--- Dataset records ---

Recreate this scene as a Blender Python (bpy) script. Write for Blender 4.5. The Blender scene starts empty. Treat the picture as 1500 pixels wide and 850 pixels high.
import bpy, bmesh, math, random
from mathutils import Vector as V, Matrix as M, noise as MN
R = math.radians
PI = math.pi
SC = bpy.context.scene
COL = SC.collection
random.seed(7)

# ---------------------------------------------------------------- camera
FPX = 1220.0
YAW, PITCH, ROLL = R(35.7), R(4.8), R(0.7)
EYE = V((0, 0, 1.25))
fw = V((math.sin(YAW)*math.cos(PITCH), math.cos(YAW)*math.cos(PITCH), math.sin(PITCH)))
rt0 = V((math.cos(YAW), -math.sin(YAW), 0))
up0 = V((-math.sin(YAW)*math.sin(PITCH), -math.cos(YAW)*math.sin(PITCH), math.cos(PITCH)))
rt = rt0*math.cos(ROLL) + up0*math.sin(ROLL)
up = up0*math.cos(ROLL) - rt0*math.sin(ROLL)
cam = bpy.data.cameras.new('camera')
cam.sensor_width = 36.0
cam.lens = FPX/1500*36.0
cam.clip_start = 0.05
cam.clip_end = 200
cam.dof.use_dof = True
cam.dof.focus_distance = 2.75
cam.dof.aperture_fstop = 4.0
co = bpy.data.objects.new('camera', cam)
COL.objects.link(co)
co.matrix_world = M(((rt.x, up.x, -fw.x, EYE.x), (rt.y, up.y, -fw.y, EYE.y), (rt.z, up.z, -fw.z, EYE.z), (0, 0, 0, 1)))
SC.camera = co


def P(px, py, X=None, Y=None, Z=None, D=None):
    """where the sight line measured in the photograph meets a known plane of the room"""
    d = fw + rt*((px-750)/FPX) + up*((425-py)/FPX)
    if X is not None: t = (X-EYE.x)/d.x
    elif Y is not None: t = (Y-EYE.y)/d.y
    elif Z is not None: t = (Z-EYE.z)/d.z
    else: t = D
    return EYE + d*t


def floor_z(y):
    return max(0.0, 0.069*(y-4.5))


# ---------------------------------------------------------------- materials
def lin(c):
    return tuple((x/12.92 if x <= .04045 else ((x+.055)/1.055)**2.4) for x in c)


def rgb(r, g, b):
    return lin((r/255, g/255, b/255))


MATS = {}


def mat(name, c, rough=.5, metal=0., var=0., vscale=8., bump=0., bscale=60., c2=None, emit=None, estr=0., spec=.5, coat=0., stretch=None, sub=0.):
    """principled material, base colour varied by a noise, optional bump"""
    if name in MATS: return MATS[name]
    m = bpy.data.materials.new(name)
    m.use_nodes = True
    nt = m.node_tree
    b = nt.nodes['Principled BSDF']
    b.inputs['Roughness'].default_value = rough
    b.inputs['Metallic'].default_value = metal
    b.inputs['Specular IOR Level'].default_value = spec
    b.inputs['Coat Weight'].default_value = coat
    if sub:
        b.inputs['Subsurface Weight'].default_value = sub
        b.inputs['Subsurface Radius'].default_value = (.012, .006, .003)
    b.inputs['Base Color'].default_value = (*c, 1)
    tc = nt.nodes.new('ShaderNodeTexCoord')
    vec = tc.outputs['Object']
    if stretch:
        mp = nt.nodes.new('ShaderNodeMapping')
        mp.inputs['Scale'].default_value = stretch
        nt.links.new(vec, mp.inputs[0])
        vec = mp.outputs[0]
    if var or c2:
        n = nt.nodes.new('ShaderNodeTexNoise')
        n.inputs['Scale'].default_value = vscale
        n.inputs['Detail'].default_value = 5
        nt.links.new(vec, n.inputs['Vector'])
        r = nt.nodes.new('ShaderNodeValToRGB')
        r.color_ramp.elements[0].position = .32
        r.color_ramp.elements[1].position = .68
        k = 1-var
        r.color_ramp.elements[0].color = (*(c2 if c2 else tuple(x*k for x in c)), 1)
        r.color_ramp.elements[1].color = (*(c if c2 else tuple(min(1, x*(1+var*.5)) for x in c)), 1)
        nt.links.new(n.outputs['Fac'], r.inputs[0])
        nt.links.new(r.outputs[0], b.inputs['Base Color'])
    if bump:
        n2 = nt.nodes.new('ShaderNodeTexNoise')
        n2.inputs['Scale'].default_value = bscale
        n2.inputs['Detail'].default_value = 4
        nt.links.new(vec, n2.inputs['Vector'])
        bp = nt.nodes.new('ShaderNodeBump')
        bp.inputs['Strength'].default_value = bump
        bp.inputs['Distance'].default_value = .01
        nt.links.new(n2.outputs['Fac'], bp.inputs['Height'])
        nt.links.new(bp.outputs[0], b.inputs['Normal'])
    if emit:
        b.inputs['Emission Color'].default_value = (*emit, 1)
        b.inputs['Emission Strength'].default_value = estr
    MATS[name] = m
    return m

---
--- Dataset records ---

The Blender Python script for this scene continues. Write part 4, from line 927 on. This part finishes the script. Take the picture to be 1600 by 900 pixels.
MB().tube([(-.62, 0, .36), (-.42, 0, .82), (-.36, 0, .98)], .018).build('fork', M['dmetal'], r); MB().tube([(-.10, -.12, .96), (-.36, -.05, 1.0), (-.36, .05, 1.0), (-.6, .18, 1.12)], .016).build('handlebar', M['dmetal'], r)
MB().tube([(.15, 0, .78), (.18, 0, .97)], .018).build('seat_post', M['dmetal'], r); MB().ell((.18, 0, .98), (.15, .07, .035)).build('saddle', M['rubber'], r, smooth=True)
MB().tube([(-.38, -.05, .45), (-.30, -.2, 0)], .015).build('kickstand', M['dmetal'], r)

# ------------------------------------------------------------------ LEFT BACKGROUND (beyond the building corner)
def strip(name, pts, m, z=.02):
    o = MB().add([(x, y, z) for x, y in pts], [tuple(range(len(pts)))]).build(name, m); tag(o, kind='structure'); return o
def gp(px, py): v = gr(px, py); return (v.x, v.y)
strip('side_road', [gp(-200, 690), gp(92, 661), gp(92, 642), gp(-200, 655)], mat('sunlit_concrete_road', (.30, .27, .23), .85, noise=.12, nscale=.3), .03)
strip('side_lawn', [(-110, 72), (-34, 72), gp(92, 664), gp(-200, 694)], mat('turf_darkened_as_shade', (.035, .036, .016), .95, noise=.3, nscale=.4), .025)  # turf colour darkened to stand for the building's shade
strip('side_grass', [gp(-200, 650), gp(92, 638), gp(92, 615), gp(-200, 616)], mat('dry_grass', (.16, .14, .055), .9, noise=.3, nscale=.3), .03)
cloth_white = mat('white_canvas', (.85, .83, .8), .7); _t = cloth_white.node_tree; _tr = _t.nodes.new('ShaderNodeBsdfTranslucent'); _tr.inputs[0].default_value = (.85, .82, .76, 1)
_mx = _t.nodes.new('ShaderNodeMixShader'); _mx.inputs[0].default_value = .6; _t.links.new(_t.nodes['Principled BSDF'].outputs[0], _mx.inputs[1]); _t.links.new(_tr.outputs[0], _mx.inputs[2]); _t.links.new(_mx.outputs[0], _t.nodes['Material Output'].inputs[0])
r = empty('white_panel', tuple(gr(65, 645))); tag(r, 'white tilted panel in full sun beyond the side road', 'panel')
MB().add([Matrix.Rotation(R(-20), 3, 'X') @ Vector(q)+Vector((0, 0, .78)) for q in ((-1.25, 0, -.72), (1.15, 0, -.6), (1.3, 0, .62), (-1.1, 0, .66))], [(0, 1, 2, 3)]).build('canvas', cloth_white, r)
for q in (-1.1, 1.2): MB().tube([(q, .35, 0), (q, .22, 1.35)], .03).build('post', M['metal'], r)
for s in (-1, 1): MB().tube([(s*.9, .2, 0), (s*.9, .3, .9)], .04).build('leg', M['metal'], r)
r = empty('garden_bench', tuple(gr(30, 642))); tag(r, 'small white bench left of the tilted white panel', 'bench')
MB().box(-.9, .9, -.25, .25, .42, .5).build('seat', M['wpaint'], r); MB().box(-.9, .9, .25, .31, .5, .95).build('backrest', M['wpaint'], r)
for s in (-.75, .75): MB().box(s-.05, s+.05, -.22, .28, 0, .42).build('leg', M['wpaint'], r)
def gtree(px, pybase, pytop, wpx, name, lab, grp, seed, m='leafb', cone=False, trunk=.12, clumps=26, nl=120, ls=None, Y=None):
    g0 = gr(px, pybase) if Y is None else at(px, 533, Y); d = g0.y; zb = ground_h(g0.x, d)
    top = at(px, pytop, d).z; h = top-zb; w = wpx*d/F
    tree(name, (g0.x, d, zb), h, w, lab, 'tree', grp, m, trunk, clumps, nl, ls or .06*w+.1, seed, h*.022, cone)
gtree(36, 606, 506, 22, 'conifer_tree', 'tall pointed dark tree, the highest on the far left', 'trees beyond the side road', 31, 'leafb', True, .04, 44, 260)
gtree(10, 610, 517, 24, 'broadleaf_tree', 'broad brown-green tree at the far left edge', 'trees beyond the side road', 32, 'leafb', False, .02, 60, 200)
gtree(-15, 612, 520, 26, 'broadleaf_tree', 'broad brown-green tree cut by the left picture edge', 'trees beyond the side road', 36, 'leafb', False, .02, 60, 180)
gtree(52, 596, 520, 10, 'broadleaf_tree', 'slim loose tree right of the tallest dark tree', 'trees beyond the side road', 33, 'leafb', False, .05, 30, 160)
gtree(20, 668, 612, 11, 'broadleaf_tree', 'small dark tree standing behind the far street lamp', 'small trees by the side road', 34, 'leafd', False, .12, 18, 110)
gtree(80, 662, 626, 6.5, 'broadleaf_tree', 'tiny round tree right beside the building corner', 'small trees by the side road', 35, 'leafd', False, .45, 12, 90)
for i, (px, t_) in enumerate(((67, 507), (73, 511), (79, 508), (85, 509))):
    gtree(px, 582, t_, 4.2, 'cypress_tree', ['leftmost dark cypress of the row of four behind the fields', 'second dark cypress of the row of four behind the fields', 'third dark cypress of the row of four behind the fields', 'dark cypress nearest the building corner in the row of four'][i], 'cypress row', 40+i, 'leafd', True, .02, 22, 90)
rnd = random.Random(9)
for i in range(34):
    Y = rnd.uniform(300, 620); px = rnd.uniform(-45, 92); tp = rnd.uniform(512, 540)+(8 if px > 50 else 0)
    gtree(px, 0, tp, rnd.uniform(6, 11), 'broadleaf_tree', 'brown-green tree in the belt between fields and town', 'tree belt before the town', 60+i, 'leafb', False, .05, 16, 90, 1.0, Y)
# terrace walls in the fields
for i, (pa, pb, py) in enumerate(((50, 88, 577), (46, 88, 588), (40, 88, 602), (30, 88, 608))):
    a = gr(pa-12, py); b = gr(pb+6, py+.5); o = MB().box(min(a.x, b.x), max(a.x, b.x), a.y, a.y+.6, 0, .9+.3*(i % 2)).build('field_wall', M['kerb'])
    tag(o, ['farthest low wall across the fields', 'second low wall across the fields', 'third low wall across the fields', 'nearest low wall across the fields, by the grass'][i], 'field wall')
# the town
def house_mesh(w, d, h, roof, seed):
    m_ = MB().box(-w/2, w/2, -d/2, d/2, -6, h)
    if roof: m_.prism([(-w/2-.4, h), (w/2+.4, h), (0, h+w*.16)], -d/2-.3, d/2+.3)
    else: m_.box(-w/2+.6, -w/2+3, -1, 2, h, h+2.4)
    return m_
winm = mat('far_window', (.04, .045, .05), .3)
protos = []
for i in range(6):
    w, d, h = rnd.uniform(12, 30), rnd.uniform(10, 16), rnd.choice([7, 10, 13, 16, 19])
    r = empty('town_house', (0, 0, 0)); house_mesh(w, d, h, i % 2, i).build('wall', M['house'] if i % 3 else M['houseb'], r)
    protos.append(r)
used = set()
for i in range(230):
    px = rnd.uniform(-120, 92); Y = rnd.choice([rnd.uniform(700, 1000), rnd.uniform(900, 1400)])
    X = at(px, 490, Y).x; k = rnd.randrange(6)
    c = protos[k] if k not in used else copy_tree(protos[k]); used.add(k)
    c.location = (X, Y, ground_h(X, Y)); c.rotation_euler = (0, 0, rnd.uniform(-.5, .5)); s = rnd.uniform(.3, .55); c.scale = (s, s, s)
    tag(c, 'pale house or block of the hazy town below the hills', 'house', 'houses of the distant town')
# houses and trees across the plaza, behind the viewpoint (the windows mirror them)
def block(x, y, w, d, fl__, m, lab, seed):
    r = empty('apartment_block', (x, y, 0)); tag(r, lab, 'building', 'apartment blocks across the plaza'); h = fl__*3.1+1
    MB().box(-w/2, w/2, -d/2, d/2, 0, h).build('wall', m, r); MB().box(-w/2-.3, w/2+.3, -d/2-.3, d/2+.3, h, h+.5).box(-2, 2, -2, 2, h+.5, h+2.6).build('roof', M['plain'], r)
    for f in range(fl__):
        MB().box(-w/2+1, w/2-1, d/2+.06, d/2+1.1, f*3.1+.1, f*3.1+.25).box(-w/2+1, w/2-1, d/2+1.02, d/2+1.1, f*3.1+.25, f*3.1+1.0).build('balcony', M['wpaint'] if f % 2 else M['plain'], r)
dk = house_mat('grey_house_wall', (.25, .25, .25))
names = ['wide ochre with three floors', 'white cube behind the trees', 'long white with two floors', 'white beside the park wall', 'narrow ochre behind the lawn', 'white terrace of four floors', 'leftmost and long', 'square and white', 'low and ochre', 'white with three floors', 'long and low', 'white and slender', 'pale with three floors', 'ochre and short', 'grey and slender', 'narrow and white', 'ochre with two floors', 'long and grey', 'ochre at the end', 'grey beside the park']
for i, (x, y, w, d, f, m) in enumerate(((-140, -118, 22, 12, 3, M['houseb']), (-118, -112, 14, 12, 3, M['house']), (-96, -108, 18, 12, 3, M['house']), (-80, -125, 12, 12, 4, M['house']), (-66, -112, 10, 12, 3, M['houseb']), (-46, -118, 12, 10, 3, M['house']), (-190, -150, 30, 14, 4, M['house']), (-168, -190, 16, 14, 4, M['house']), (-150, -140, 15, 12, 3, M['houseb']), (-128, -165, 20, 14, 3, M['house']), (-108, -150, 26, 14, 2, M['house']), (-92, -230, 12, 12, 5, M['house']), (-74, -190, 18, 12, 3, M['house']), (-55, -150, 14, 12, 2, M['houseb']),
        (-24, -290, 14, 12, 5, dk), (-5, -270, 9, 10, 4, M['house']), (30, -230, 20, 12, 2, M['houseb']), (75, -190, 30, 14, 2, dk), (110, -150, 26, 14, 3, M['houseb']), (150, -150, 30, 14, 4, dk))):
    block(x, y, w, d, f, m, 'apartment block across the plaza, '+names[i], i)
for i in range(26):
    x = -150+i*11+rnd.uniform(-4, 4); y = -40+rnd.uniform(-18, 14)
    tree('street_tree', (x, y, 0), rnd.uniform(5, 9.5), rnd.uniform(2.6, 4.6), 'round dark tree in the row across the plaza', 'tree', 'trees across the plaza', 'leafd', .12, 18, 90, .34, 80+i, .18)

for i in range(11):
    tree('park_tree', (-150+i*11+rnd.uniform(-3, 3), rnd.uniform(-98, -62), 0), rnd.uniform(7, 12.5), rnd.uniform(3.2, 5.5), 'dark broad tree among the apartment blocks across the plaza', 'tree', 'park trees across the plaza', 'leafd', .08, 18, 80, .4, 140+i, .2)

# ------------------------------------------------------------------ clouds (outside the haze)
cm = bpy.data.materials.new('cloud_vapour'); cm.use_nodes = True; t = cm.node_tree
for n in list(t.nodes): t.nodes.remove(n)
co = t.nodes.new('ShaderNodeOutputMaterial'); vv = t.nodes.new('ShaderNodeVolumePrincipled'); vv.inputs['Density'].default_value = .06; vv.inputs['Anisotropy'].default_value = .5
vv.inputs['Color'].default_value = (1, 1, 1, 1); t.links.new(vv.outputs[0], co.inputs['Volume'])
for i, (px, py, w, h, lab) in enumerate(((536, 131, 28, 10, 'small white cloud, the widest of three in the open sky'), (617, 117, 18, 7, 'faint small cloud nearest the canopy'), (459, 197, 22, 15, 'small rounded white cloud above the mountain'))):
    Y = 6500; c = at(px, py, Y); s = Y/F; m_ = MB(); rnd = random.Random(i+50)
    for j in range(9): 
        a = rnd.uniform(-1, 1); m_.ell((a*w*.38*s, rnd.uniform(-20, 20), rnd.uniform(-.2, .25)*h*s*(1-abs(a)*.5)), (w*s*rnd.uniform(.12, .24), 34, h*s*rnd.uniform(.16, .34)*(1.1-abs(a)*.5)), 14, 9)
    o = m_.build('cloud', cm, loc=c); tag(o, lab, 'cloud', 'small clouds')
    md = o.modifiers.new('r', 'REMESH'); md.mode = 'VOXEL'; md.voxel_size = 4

---

Transcribe the lines above from the one with "Recreate this scene" through the one with "random.seed(7)". Include both ends and leave out every other line.

Recreate this scene as a Blender Python (bpy) script. Write for Blender 4.5. The Blender scene starts empty. Treat the picture as 1500 pixels wide and 850 pixels high.
import bpy, bmesh, math, random
from mathutils import Vector as V, Matrix as M, noise as MN
R = math.radians
PI = math.pi
SC = bpy.context.scene
COL = SC.collection
random.seed(7)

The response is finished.